The verses which follow inform us that, with the Hebrews, the levirate was rather a moral than a legal obligation; the brother-in-law could even refuse it; but in refusing, he incurred the public contempt, and had to submit to a degrading ceremony: “And if the man like not to take his brother’s wife, then his brother’s wife shall go up to the gate unto the elders, and say, My husband’s brother refuseth to raise up unto his brother a name in Israel, he will not perform the duty of an husband’s brother unto me; then the elders of his city shall call him, and speak unto him: and if he stand, and say, I like not to take her; then shall his brother’s wife come unto him in the presence of the elders, and loose his shoe from off his foot, and spit in his face, and she shall answer and say, So shall it be done unto that man that doth not build up his brother’s house. And his name shall be called in Israel, The house of him that hath his shoe loosed.”[871]
In India the principal object of the levirate, applied to the widowed fiancée, was to furnish the deceased man with a fictitious son, who could perform for him the sacrifices to the manes, a duty of the highest importance in the religion of Brahma. For the Hebrews, a much more practical people than the Hindoos, the levirate had only an earthly object—that of keeping up the name or family of the deceased, and all that belonged to it. It may be compared with the obligation imposed at Athens on the nearest relative in the masculine line to marry the heiress, or to supplement at need the impotence of the husband.
The old practice of the levirate still exists in Abyssinia with this curious detail, that it is applied during the lifetime of the husband if he has been the victim of an accident, frequent in the Abyssinian wars, of emasculation. The mutilated husband, being thus struck with what might be called “virile death,” his brother succeeds him in his marital rights and duties.[872]

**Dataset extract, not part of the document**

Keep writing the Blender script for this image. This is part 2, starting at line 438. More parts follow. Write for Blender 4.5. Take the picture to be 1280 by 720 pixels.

Some sociologists, too much given to theorise, have tried to prove that the levirate was a remnant of polyandry. Certainly the levirate is practised under a polyandric régime, but polyandry has never been more than an exceptional mode of marriage, and there is hardly any trace of it among the New Caledonians, the Redskins, the Mongols, the Afghans, the Hindoos, the Hebrews, the Abyssinians, etc., who, all of them, practise different varieties of levirate.
The much more natural reasons that I have given above appear to me quite sufficient and more probable.